Peak: Secrets from the New Science of Expertise
Anders Ericsson and Robert Pool | Grit
Why we love it: Anders Ericsson, the world expert on world experts, dispels myths about talent and distills three decades of research on high achievers.
From pages 4-5:
On the first day that Steve showed up for the memory work, his performance was dead on average. He could usually remember seven digits and sometimes eight, but no more. It was the same sort of performance you would expect from any random person picked off the street.
On Tuesday, Wednesday, and Thursday he was a little better—an average of just under nine digits—but still no better than normal. Steve said he thought that the main difference from the first day was that he knew what to expect from the memory test and thus was more comfortable. It was at the end of that Thursday’s session that Steve explained to me why he thought he was unlikely to get any better.

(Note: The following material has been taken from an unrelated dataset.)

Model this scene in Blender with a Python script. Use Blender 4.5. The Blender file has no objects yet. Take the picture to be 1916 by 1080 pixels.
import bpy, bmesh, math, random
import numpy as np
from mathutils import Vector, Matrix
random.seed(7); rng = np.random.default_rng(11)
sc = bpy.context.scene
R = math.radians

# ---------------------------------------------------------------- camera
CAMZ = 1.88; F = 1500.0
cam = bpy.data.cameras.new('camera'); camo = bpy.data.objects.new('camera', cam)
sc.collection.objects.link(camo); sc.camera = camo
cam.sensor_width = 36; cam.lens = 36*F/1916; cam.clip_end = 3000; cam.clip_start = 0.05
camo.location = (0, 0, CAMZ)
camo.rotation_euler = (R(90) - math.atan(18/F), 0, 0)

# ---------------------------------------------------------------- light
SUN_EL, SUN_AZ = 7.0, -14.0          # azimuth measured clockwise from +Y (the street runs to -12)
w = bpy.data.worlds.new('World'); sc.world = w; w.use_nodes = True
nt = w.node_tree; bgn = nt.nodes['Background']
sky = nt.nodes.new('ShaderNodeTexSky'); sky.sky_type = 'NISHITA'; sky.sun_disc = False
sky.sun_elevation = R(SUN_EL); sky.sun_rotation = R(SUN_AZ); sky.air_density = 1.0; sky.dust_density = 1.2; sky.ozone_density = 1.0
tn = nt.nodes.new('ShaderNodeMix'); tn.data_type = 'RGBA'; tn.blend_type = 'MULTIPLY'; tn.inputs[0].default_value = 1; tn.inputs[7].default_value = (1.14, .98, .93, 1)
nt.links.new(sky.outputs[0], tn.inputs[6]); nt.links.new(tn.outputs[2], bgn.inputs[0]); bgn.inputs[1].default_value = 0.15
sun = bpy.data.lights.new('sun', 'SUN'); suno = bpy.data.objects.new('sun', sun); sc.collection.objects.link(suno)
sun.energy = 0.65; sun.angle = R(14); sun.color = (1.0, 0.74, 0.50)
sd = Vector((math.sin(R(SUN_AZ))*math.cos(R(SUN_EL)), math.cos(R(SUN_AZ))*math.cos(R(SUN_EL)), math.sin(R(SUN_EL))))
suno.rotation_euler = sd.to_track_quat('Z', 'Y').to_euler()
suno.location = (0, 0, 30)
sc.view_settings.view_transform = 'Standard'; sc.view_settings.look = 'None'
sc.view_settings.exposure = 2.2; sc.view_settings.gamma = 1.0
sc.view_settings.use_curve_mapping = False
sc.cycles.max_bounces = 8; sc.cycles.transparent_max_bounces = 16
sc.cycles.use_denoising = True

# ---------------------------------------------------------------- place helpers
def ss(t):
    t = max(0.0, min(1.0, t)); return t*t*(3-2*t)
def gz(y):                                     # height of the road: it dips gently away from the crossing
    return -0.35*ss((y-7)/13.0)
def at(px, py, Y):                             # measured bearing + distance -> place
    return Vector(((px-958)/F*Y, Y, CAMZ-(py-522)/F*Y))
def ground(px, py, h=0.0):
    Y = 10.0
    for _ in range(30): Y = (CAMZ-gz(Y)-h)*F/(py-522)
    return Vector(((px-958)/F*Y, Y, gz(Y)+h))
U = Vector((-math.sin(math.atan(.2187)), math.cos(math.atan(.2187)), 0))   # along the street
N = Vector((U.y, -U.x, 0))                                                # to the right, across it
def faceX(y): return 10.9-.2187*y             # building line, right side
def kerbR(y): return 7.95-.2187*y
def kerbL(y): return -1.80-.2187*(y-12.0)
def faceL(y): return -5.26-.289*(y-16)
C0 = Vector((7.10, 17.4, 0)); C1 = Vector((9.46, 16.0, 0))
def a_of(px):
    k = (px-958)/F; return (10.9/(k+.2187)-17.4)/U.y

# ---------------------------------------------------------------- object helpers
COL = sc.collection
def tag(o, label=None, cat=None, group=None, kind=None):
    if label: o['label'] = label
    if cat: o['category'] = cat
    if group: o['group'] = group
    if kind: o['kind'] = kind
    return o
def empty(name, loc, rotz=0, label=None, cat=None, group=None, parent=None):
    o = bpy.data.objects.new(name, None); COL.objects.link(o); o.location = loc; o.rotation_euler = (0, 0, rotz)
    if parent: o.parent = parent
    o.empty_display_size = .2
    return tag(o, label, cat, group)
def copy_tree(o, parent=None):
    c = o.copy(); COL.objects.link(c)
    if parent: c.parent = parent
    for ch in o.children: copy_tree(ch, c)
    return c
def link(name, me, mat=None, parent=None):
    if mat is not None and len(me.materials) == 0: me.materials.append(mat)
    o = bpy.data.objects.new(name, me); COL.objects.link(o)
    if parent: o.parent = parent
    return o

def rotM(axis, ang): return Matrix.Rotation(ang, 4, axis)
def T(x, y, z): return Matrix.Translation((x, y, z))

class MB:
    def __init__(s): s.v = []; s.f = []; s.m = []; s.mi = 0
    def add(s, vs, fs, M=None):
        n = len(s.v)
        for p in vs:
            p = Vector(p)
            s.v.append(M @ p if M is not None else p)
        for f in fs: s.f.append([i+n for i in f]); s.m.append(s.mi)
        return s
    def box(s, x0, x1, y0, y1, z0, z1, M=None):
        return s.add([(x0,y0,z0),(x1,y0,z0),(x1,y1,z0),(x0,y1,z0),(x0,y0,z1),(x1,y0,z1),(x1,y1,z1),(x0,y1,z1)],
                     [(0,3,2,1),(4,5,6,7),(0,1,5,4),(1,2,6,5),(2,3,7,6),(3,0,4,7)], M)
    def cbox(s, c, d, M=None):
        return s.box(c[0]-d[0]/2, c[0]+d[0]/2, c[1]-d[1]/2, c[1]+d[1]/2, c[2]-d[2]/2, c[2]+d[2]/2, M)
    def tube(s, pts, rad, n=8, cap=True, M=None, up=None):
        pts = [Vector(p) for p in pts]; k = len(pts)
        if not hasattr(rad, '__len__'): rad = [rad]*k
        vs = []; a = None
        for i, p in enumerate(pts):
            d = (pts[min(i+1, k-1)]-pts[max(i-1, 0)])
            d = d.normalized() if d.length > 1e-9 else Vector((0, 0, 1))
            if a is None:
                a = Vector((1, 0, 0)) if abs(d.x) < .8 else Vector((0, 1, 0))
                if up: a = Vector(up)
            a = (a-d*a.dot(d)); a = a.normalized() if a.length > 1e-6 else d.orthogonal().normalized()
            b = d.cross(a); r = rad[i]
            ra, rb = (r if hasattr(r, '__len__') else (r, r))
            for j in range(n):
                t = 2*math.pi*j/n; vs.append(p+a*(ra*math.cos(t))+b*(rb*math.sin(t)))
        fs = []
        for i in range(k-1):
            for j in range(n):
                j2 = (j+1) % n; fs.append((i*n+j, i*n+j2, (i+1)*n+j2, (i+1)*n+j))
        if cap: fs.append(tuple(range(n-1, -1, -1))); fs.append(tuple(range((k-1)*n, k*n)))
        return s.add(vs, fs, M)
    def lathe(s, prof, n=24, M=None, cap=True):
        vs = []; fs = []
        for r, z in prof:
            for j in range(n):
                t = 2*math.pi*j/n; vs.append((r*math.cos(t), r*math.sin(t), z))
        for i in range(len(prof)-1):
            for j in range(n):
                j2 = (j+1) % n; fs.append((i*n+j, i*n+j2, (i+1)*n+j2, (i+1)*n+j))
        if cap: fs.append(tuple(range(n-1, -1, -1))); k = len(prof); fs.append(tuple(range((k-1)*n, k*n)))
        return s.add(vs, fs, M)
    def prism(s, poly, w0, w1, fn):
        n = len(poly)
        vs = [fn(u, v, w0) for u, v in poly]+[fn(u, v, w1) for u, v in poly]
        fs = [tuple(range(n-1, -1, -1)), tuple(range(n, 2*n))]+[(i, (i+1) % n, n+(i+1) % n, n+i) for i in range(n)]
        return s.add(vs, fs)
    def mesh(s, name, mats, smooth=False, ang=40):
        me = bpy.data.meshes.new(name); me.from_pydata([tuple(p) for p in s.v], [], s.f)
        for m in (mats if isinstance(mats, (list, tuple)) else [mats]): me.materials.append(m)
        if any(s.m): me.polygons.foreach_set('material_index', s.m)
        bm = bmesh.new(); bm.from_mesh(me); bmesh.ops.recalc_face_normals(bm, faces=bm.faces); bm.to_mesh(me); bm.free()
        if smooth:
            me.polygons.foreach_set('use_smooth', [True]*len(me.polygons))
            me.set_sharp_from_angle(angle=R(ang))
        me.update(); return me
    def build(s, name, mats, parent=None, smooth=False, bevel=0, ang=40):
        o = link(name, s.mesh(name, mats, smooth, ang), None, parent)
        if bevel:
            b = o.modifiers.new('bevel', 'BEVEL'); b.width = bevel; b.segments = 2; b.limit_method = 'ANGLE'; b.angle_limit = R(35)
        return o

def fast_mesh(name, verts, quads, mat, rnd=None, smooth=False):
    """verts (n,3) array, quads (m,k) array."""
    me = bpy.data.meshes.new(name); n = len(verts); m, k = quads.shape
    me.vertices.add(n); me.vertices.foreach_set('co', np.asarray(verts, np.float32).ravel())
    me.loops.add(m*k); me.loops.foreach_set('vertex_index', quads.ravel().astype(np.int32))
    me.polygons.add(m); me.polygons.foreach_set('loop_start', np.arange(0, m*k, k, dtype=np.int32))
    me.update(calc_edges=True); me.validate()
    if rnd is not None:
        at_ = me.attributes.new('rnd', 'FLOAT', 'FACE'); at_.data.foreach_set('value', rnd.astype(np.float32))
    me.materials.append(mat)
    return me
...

Then on Friday something happened that would change everything.
Steve found a way to break through. The training sessions went like this: I would start with a random five-digit string, and if Steve got it right (which he always did), I would go to six digits. If he got that right, we’d go to seven digits, and so on, increasing the length of the string by one each time he got it right. If he got it wrong, I would drop the length of the string by two and go again. In this way Steve was constantly challenged, but not too much. He was given strings of digits that were right at the boundary between what he could and couldn’t do. […]
That was the beginning of what was to be the most surprising two years of my career.
From this point on, Steve slowly but steadily improved his ability to remember strings of digits. By the sixtieth session he was able to consistently remember twenty digits—far more than Bill and I had imagined he ever could. After a little more than one hundred sessions, he was up to forty, which was more than anyone, even professional mnemonists, had ever achieved, and still he kept going. He worked with me for more than two hundred training sessions, and by the end he had reached eight-two digits—eighty-two! If you think about that for a moment, you’ll realize just how incredible this memory.